What Was the Nth Room? (Disturbing Content, NSFW)

Those of you who read here regularly know that red rooms have been an occasional topic of discussion, and also know that horror/mystery YouTubers are much appreciated. YouTuber ReignBot, who covers subjects like this, recently made a video entitled The Nth Room Chatrooms (embedded below), which deals with something very similar.

The title refers to a series of Telegram channels hosted in South Korea, known as the Nth Room(s), that basically fit the red room definition and were every bit as horrible (with the one exception that the victims weren’t being killed on camera, but tortured).

According to articles about the chatrooms, the victims were blackmailed into performing forced sex acts of all kinds, from putting their underwear on their heads, to full-on rape, as quoted in an article on Koreaboo.com.

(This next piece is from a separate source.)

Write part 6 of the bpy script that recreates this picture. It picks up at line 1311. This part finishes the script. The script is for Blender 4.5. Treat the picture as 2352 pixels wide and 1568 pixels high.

You may wonder why the victims participated in the first place; initially, the operators of the site lured them via dubious job offers on places like Twitter. They were asked to send pictures of themselves, soon followed by sexual abuse videos. If the victims decided they wanted to quit, their pictures and personal information were used against them as collateral.

Two reporters from the newspaper Kookmin Ilbo eventually infiltrated the chatrooms and witnessed some of the horrific crimes, which was how they came to be known to the general public. As one reporter described:

Most of the victims seemed to be in middle school. The girls are barking like dogs. I saw the girls naked and lying on the floor of the men’s washroom with my own eyes.

The article also mentions that there was a photo of one of the administrators of the site, “Baksa,” commanding one of the victims, who had the words “Baksa” and “slave” carved into their body. The (non-consensual) scarification was a method of telling viewers that the “slaves” were under his control.

A Wikipedia article about the Nth room case explains some of its complexities. A Telegram user going by the name of “God God” created the original groups, named after their ordinal numerals (1st, 2nd, etc.), and thus the “Nth room” nickname. A second user, by the nickname of “Watchman,” advertised links to these groups in another Telegram group called “Gotham room.”

In July of 2019, a Telegram user nicknamed “Doctor” created another Telegram room on which he distributed sexually exploitive pornography, which was accessible to users via a cryptocurrency payment (likely bitcoin). Doctor threatened women by discovering their personal information, followed by uploading their pictures and videos. When news reports first came out about the story, Doctor even figured out the personal information of the reporter and made it public. Eventually, it came to light that Doctor’s real identity was a 24-year-old named Cho Joo-bin, according to the South China Morning Post.

In a second Koreaboo article, one of the victims of the Nth room case spoke out about what happened. She explained that the perpetrators lured victims, like herself, with the promise of money. They targeted young girls who were in desperate financial situations, which seems common in cases like this.

As it relates to the red room phenomenon, the concept is very similar: torture victims on video for a paying audience. The main difference in this case is that the abuse did not take place over Tor. This is not to say that everything that happens on Telegram is nefarious (just as on Tor), but like Tor, due to the app’s encryption and anonymity capabilities, it sometimes lends itself to criminal activity.

It makes one wonder, however, if there are other such cases taking place on Telegram, or on other such apps like Signal or Tox. No verified stories have come out about such things as of yet, but the possibility exists.